A select few SABMiller investors are enjoying a Brexit windfall
That’s because the slide in the pound has pushed the value of the cash-and-stock mix that two investors will get in Anheuser-Busch InBev’s takeover of the company to about £51.50 per SABMiller share — 17% above the £44 all-cash offer that the holders of a majority of shares will receive. When the acquisition was announced, the cash-and-stock alternative was valued at £39, a discount to the cash price.
AB InBev designed the so-called partial share alternative as a tax-friendly option for the two biggest SABMiller holders — Altria Group and BevCo — though the Belgian beer maker failed to include a clause that would limit the impact of currency swings on the £77.8bn deal for the UK brewer.
The catch is, the investors taking the cash-and-stock option have to hold on to their shares for five years, meaning its value could decline again.
"Whether or not there’s a threat to the deal in terms of fairness is a fascinating question and for AB InBev to have left that risk open is a surprise," Gardner Russo & Gardner’s Tom Russo said. Since the takeover was announced, Russo has sold most of his firm’s SABMiller holding and built an $800m position in AB InBev. "I’m pleased we had a chance to redeploy the cash from the deal. As for the specifics of the deal’s structure, it’ll be somebody else’s problem."
AB InBev shares fell 1.3% to €115.70 at 4.05pm in Brussels on Tuesday. SABMiller dropped 0.3% to £43.47.
AB InBev’s takeover of London-based SABMiller — set to be the largest corporate takeover in UK history — is one of many European deals muddied by the economic uncertainty following the Brexit vote. Whether it’s Revolution Bars scrapping the purchase of pubs in Scotland, or German regulators who do not want a combined European mega-stock exchange to be based in London, the UK’s decision to leave the EU has cast doubt far and wide.
Representatives for SABMiller and AB InBev declined to comment.
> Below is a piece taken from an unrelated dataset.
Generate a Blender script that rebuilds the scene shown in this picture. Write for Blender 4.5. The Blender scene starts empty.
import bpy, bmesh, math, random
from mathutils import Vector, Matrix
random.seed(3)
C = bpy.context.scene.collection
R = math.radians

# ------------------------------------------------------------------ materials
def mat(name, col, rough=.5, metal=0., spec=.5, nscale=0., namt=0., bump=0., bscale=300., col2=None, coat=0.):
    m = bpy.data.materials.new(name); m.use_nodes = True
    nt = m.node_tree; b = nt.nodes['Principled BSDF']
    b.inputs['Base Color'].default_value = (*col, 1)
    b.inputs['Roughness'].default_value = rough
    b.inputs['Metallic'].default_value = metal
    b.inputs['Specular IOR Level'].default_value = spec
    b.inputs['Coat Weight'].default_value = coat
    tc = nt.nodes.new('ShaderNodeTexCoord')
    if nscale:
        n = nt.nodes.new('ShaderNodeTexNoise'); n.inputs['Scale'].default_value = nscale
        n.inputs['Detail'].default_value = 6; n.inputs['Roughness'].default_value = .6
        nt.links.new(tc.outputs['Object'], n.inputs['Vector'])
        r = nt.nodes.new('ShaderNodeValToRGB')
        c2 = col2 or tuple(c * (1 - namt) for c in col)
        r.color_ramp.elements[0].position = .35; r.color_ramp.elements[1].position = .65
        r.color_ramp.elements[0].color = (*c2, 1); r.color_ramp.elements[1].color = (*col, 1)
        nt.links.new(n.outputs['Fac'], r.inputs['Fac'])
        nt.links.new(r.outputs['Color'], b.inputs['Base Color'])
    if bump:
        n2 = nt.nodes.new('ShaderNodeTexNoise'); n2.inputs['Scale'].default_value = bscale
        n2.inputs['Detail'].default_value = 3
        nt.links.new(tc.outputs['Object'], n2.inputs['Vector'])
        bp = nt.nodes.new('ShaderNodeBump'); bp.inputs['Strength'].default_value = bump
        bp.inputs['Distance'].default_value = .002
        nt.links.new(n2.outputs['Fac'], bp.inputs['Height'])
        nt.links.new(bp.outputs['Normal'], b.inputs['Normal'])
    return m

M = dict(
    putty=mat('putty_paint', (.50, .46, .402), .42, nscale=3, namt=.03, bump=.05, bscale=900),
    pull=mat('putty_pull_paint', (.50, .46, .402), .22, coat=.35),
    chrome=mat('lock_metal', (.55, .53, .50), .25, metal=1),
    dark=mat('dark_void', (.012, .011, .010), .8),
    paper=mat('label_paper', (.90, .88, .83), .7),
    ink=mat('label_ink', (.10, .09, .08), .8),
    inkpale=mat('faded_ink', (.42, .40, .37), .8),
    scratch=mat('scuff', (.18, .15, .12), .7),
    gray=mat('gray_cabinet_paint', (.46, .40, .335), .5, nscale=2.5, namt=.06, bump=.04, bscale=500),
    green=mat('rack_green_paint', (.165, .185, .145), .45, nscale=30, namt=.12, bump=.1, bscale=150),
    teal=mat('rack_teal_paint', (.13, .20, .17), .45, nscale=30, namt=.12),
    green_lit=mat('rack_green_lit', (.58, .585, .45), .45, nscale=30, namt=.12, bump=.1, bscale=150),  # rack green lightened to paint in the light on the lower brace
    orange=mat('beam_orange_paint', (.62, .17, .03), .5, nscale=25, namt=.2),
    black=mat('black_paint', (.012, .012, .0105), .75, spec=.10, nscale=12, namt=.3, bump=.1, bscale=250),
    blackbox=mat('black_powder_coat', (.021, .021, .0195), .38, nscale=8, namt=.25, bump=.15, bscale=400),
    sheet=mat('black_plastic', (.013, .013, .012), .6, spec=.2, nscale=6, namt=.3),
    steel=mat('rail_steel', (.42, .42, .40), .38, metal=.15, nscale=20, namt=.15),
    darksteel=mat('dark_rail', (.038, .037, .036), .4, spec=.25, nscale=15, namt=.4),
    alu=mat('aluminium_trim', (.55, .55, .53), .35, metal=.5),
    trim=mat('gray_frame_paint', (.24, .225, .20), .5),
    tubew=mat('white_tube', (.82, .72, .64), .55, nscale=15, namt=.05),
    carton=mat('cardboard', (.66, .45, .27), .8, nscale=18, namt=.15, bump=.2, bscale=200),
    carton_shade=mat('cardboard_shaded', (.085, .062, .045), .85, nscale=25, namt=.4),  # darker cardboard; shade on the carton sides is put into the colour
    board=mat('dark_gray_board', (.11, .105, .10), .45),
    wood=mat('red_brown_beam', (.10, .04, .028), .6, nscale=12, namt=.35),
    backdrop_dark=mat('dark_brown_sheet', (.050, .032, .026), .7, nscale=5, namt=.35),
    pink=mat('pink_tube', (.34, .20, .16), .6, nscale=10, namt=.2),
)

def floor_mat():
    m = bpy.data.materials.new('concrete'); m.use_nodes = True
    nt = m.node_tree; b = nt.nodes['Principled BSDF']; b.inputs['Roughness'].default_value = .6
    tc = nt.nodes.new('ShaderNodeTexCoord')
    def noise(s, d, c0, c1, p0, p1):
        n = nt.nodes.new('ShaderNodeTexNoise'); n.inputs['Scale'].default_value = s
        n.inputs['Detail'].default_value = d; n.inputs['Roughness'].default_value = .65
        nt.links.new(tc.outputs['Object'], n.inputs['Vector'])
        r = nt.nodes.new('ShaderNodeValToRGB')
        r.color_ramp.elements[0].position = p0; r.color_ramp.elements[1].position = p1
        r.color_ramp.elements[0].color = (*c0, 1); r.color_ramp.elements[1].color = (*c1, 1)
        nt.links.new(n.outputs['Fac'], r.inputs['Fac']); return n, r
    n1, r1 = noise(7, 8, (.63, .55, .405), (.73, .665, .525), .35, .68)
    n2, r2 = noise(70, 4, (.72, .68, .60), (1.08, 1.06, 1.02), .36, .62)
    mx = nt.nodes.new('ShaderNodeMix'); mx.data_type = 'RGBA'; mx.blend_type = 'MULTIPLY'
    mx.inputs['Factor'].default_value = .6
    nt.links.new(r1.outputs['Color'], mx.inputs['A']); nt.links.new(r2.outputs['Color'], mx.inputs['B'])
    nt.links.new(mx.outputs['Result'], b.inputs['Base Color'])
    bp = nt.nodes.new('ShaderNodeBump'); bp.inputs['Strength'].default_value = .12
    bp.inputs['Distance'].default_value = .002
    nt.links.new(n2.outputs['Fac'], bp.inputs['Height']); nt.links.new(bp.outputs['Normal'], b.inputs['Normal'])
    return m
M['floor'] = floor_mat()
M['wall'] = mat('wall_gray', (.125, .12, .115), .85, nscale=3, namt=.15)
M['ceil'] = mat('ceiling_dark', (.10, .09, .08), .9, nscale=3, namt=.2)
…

AB InBev, based in Leuven, Belgium, is on track to close the combination in the second half of 2016, the company said last week, after obtaining approval from SA’s Competition Commission.
As part of the offer, AB InBev is willing to issue enough shares to cover the demand from tobacco maker Altria and BevCo, the holding company for Colombia’s Santo Domingo family, who have a combined 40.4% stake, though any investor can ask for cash and stock. The shares won’t be listed on any exchange for five years, and can’t be traded or transferred during that period, which may deter most fund managers from choosing the partial share alternative, or PSA.
"It’s tough to judge whether the deal structure’s fair," Thorsten Winkelmann, a fund manager at Allianz Global Investors, said. "An institutional investor managing mutual funds will always find it tough to go for the PSA and the reaction of the pound was surely not in AB InBev’s consideration when they struck the deal."